I’m not one to begrudge someone wanting to make more money.

If you’ve got the opportunity, go for it (as long as it’s legal). I want to state that right up front.

Having said that, I will add that something seems a little … unsavory about former regulators moving into the industries they once regulated.

At least two former Securities and Exchange Commission officials tasked with examining and investigating private equity firms joined the always-generous PE industry. They are Bruce Karpati, former chief enforcer in the SEC’s Asset Management Unit (which focuses on PE, among other asset classes), and Marshall Sprung, former enforcement co-head of that same SEC unit.

Karpati joined megapower Kohlberg Kravis Roberts in 2014 as chief compliance officer and counsel. He also worked at Prudential Investments as chief compliance officer after leaving the SEC in 2013. Sprung joined Blackstone Group as compliance chief in May, just seven months after Blackstone settled with the SEC for $39 million over charges of improper disclosure of certain fees and expenses.

I reached out to Blackstone and KKR Thursday but haven’t heard back. I’m curious about the advantages of having a former financial cop join your firm as compliance chief. I mean, I can guess, but I’d like to hear it from the actual firms.

Other former SEC officials who touched private equity have moved into the private sector as well, including former Asset Management Unit co-chiefs Julie Riewe and Robert Kaplan, who both joined law firm Debevoise & Plimpton as partners; and Andrew Bowden, former director of the SEC’s Office of Compliance Inspections and Examinations, who joined Jackson National Life Insurance Co as general counsel last year.
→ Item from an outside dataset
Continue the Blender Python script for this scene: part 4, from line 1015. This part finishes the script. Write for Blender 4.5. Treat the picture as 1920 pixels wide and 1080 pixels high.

The Project on Government Oversight tracks movement of regulators into the regulated side of the market.

POGO reports that from 2001 to 2010, more than 400 SEC officials filed almost 2,000 disclosure forms that they planned to represent an employer or client before the agency, according to POGO’s website.

“The close linkage between the regulators and the regulated can influence the culture, the values, and the mindset of the agency — not to mention its regulatory and enforcement policies — both from the bottom up and from the top down,” according to POGO’s report. “…[When] so much of a regulatory agency’s world view can be shaped by the industry it oversees, consciously or otherwise, the public has reason to be concerned.”

The SEC has policies for former employees to prevent conflicts of interest. According to agency documents, former employees are permanently barred from representing other people before any government employee on issues the former SEC employees participated in.

Former SEC employees are also barred for two years after their jobs end from representing clients before the commission (unless they’d received proper clearance) or from representing others before government employees on issues that were pending during their government service within one year of termination.

Former SEC senior officers are barred for one year from the end of their jobs from representing others before any employee of the SEC, representing any foreign government before any U.S. department or agency, or aiding or advising the foreign entity.

There is, of course, another side to this argument.

Dan Gallagher, a former SEC commissioner who left last year and joined consultancy Patomak Global Partners, told CNBC that the revolving door of regulators moving to Wall Street is a positive move for everyone.

“People should be thrilled about a revolving door where people with expertise come in and out of the government,” he said in an interview last year. “It’s good for the private sector. It’s good for the government.”

And it’s happening in private equity, for better or worse. I’m not sure it’s for the better.